No es de extrañar, porque el insulto y el hablar alto son los grandes igualadores del debate público: no requieren de mucho talento y todos somos vulnerables al escarnio. De tal forma que ante la ausencia de argumentos se recurre al insulto, que siempre tiene su público.
Quizás por ello, ese afán por los ataques personales no distingue de convicciones ni posiciones. Los que han hecho carrera con ellos pueden ser encontrados en todos los ámbitos y a todo lo ancho del abanico ideológico. En todas partes hay quien busca demostrar su seriedad denigrando a los demás.
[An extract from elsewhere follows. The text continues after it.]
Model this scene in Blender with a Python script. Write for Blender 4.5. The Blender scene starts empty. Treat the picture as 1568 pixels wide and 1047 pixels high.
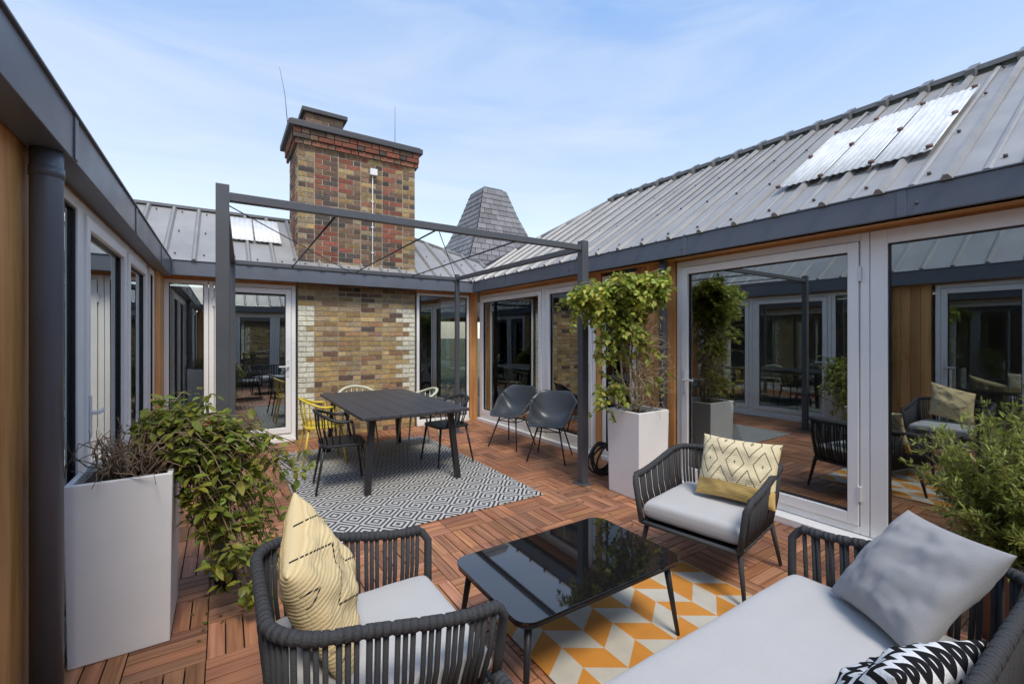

Debo admitir que hace unos años escribí pensando erróneamente que esta práctica perdería eficacia, pero no ha sido así. Hoy en día el denuesto y la descalificación campean a sus anchas.
El problema que se nos presenta es que, como las culpas han estado tan repartidas, la solución requiere que renunciemos a buscarlas sólo en el otro. Esto es difícil porque tenemos muy arraigado el impulso al ataque, y poco desarrollada la capacidad de autorreflexión. Por lo menos en el debate público.
Hace años que el fantasma del Foro Público recorre nuestra sociedad. También hace años que el desacuerdo tiene como precio la injuria.
No es nuevo y, sobre todo, no es exclusivo de unos u otros. Mientras no asumamos esa realidad poco es lo que lograremos, que no sea seguir dando ejemplo de que el insulto vale, siempre que vaya dirigido contra quienes no nos gustan.
Demostrado está que esa fórmula no sólo es antigua, sino que sus resultados son nocivos.